Reading Wednesday: April 5, 2023

I had good intentions last week to get more blog posts written, but since I didn’t… you get a double-dose of bookish info this week instead!

Two finished books to talk about first:

  1. The Reading List by Sara Nisha Adams: This debut novel is a charmingly bittersweet story about found family, and how books and reading can impact your life. The two main characters are Mukesh, a lonely, elderly widower, and Alisha, a 17-year-old who is working in her local library over the summer holidays. Alisha and Mukesh form an unlikely friendship over a list of books Alisha has found. The two wind up discussing the books, and we learn how each of the titles affect them, how they think about themes and characters in the books, both shared and different perspectives. Over the book, Mukesh winds up finding books are a way to remember his late wife as well as connect with his granddaughter, who is a big reader. Alisha comes to find the books are a way to connect to her mother and brother in a way she didn’t expect. I really enjoyed this one, a recommendation from my book buddy, Katie, rating it 4 stars. (Note: There are several triggers in this book so please check that out online if you think you’d like to read this one.)
  2. The Vanished Days by Susanna Kearsley: I have read several other historical fiction books by this author. This one strays a bit from the author’s normal pattern, which usually includes a contemporary storyline and one in the past, with a time-jump aspect. This one is set firmly in the 1680s through 1710, and is set in Scotland. It is sort of a prequel to The Slains series that follows this family into the 20th century. While I was very interested in the time period and I really enjoyed the character development, I struggled a bit with the beginning of the book, which was really slow and had a lot of historical back story that needed to be provided to understand the context of the characters’ stories. While I think most readers would be confused about what’s going on without that back story/information, it was tedious to slog through to get to the main story about the characters themselves, which, for me, was the more engaging part of this one. 3-1/2 star rating for me; die-hard Kearsley fans will likely want to read this one but I wouldn’t recommend it as a first choice if you want to try this author out.
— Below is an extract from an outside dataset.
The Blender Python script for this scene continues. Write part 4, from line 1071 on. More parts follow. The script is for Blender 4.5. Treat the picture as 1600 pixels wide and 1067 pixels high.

Currently, I’ve got 3 books on the go:

  1. Power and Thrones: A New History of the Middle Ages by Dan Jones. This is a nonfiction history of (no surprise) the Middle Ages. I’m listening to this one on audiobook.
  2. The Red Scrolls of Magic by Wesley Chu and Cassandra Clare. This is a YA fantasy and I’m tackling this one as a re-read/buddy read with my friend, Tash, so we can continue on with this branch of the Shadowhunters series.
  3. Children of Ash and Elm: A History of the Vikings by Neil Price. I’m also reading this one as a buddy read. I am planning on doing a deep dive of some books that center around Arctic travel and this will be the first in that group.

2 thoughts on “Reading Wednesday: April 5, 2023

    1. It was quite good. I normally don’t like a lot of contemporary fiction but I really appreciated how the author pulled in book titles I knew that supported the characters’ story lines.